Sorry Marty but you didn't really address what I posted which was "it all comes back to the rather circular assertion that if one has faith in one's belief then one must believe in one's faith."
You seem to have conceded that you do not have the necessary proof to establish a standpoint that is
not circular in exactly the same way that mine is.
Lacking that proof, you and I operate (as all humans do) on faith in our powers of knowing things through our senses. We have no choice but to
believe that we can make contact with reality and can use reason to draw inferences from what we observe.
Of course, my offer to revise my view of your faith-based reasoning stands: show me your proof that proceeds from self-evident propositions, using nothing but pure logic, that provides you with a non-faith based foundation for trusting the results of scientific investigations. Of course, such a proof will not be an archaeological artifact. It is not to be found by digging and dating. It will necessarily be metaphysical proof, because "logic" and "reason" and "knowledge" are not artifacts found in certain strata in the ground, cannot be dated by association with those layers or by other dating techniques, and are not empirical objects.
But it is acceptable to say you can't - there are no points to be won or lost.

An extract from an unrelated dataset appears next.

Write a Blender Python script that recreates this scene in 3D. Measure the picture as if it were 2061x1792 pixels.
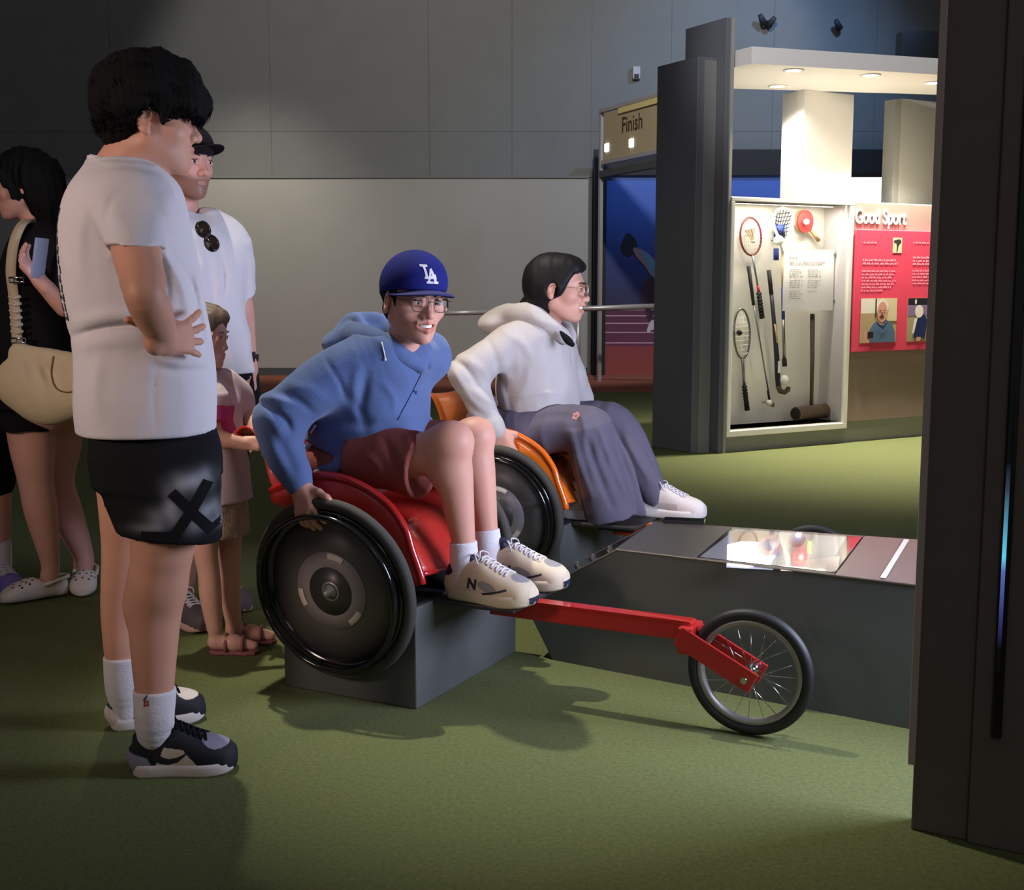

I addressed the problem of the apparently vicious circle we find ourselves in when we try to "prove everything" in my first book,
Personal Catholicism, on pages 8, 61, 79, 88, 94, 120-123, and 178 (Washington, DC: The Catholic University of America Press, 2000). Since I took this view long before having the pleasure of making your acquaintance, I think you might agree that I'm not making this up on the spot. I accepted the idea that we must have faith in reason
before we can reason rightly. The
logical positivists tried--and failed--to establish a faith-free foundation for proof.
I am, of course, following Michael Polanyi's lead on this question. He was an MD, a PhD in physical chemistry, and self-taught in economics, sociology, philosophy, theology, and aesthetics. Based on his successful work in adsorption, X-ray crystallography, deformation of crystals, and reaction kinetics, he came to the conclusion that philosophies of science based on positivism were false and destructive. He subtitled his major work on epistemology,
Personal Knowledge, "Towards a Post-Critical Philosophy."
He treats the problem often in the book. Here is just one example: "The axiomatized system is therefore circular: our anterior acceptance of mathematics lends authority to its axioms, from which we then deduce in turn all mathematical demonstrations" (289).
Hilbert suggested in 1900 that mathematicians place mathematics on a strict foundation of proof. Russell and Whitehead thought that they had met that challenge in
Principia Mathematica. Kurt Gödel showed that they failed to reach their goal in his
incompleteness theorems.
If you have solved the problem, then you have a non-faith-based standpoint.
If you haven't solved the problem, then you, like me, operate by faith first and reason afterward.